Well, the shortcuts you have here is just smallest and easiest part of the workflow, the hardest part is merge branches not creating them. In classical git flow https://jeffkreeftmeijer.com/git-flow/git-flow.png you have 5 types of branches you have to merge and create in specific order and in specific times. If you don't follow the rules strictly you end up with the mess.

While it's probably easy to follow gitflow with small projects and low frequency of releases, it is way too harder to keep this approach with frequent releases and large code base. This is why companies with large code base and frequent releases like Google practice kinda TDB methodologies ( with variations ) instead of gitflow.

And believe me, with TBD you get your trunk/master messy and unstable if anybody can merge there, I tried implementing that many times.

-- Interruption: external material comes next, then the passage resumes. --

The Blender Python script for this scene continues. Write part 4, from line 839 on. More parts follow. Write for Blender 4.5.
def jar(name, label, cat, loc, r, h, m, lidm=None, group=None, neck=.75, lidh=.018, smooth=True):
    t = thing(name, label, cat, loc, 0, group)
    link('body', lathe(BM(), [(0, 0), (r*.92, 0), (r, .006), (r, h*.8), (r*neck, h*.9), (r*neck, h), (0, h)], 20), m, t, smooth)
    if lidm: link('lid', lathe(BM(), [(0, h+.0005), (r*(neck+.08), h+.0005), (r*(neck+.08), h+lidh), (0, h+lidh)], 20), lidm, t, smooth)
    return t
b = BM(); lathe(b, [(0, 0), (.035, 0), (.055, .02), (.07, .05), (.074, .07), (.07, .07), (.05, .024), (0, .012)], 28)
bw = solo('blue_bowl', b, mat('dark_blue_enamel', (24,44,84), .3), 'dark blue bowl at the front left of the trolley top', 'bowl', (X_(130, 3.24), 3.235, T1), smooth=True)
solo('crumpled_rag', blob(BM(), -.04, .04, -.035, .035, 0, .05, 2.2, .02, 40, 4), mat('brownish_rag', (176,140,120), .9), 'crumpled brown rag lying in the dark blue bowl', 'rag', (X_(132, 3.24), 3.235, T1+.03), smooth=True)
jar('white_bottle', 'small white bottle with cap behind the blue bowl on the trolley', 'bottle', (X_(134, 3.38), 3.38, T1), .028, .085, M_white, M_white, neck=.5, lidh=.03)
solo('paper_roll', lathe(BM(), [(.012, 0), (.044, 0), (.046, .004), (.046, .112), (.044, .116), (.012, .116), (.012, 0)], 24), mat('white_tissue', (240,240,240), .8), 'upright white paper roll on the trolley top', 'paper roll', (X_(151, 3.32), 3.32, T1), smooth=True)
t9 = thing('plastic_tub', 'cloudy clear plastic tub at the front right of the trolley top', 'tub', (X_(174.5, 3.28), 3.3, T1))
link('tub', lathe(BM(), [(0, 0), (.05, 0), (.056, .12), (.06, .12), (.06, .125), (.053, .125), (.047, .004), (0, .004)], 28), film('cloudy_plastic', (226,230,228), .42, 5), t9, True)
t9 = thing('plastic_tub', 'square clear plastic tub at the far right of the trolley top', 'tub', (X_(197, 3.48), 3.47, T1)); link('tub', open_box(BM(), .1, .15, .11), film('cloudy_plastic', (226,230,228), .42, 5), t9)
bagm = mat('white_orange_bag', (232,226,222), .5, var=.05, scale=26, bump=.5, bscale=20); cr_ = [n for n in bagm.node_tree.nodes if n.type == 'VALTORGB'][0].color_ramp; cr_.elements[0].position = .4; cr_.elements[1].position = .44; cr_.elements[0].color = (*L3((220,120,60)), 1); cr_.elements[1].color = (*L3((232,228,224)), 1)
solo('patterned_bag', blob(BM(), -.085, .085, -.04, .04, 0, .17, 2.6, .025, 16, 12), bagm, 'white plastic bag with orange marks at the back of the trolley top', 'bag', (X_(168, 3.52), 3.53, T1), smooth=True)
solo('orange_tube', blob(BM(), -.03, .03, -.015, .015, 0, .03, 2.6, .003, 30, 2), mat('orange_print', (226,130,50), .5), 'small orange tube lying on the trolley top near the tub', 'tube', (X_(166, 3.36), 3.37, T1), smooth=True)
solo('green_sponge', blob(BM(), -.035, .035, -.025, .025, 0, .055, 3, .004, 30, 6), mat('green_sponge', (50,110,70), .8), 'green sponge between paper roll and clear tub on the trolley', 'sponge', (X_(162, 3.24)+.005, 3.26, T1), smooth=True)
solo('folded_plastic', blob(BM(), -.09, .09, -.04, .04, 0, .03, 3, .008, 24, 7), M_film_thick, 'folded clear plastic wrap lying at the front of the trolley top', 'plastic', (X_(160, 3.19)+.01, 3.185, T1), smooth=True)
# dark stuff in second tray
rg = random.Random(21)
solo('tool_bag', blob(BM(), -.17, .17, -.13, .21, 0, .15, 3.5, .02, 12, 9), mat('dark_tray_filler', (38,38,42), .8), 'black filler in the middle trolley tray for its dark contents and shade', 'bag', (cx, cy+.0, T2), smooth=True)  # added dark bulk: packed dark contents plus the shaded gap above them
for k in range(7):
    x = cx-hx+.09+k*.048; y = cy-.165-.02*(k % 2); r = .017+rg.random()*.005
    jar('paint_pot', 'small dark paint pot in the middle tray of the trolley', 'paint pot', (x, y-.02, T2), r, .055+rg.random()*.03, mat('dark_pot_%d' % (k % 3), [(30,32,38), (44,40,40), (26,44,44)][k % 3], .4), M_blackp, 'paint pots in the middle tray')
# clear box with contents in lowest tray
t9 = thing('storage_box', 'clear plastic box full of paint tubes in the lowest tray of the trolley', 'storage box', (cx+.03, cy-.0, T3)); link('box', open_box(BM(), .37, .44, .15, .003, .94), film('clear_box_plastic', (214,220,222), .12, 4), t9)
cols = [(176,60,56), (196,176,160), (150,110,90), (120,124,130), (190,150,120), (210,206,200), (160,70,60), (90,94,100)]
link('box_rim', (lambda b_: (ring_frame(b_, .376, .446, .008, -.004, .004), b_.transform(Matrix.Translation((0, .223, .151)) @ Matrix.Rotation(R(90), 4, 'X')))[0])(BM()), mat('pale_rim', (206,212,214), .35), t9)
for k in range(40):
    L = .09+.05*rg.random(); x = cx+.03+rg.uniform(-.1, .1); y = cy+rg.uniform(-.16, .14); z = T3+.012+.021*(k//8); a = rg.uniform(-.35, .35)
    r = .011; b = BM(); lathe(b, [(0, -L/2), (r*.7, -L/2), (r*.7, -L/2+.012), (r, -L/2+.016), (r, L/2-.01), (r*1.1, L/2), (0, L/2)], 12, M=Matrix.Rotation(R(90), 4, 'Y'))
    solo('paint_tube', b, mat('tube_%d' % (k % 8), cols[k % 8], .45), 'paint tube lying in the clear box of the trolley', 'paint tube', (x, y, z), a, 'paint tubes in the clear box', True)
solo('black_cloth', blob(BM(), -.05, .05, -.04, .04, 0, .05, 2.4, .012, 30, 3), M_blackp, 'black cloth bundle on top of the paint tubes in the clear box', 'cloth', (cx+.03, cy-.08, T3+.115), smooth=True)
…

It's not true. Pull requests / Code Reviews are still here to fence main code from junior developers direct commits ( though you might not need this with mature teams, anyway )
Also if a build is broken - it's ok, but you have to stop all the current development and make a fix OR rollback - it's what all the pretty textbook stuff devops methodologies teach us. There is no problem with broken build, there is a problem with recklessness about it. Add here automatic tests triggered by CI/CD, pre commits / push hooks tests and you will get even more layer of confidence ...

And last thing:

Sure, it's one of my scripts that does all the hard work, but I don't need to think about merging...

Actually you do, but not about technical aspects of merging, but about WHAT you merge, even the fact you have no conflicts or resolved ones does not mean the resulted code is right. Don't get me wrong I am not against merging, but merging is still hard ( not technically but logically ), TBD tries to avoid a lot of merging while gitflow upholds.

And I ask you again: How do you manage what goes to release when everybody is merging to one branch whatever and whenever they decide?

The same as with gitflow. At some point you cut off from main branch and create release one.